Take your piece and clean it perfectly with acetone.
Heating colors are a form of oxydation, so any impurities present on the piece will produce an uneven coloring, no matter how careful you are with heating.
Use a propane torch or kitchen fire.
By keeping the piece with pliers or tweezers (caution, they will get HOT!) keep the piece in the column of rising hot gases ABOVE the flame.
Start a good ten inches over the flame, than lower it slowly. The process will take patience and time, so if you have to produce a lot of parts, it's better if you take an electric oven with a professional termocouple (kitchen ovens won't reach the necessary heat nor be accurate enough).
Watch closely as the piece goes through color changes: pale yellow, yellow, dark yellow, brown, purple and, finally, blue.
The slower and more even the heat, the more even the color.

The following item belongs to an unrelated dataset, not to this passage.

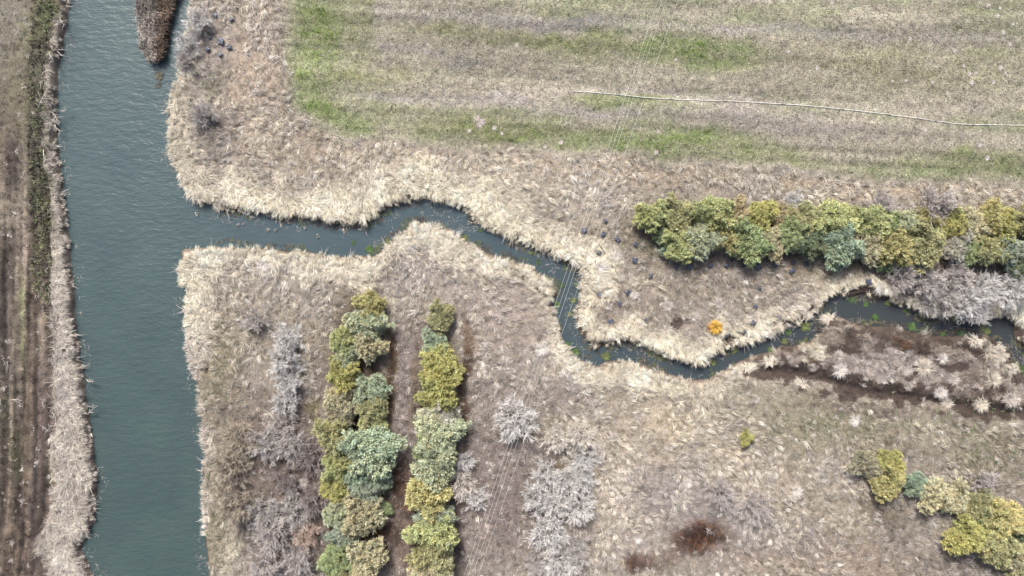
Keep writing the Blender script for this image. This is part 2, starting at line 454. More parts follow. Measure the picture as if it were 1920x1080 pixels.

As soon as you reach the proper color, quench in water.
It's not the proper method to heat treat, but since you just want color it's the easiest way.
EVEN and SLOW are the keywords.
If at 10" you see the piece changing color and then stopping at a given color, and not running through the whole range to the color you want, just lower it maybe an inch, and watch closely to see what happens. if it doesn't get hot enough, lower it another inch, and so on, waiting at least a couple of minutes to see what happens.
I say 10" because that's the distance I use on my coal forge, but for a propane kitchen fire it may be too much (or too little, who knows?).
Remember this coloring is on the very surface only. Simple handling will wear it off with time.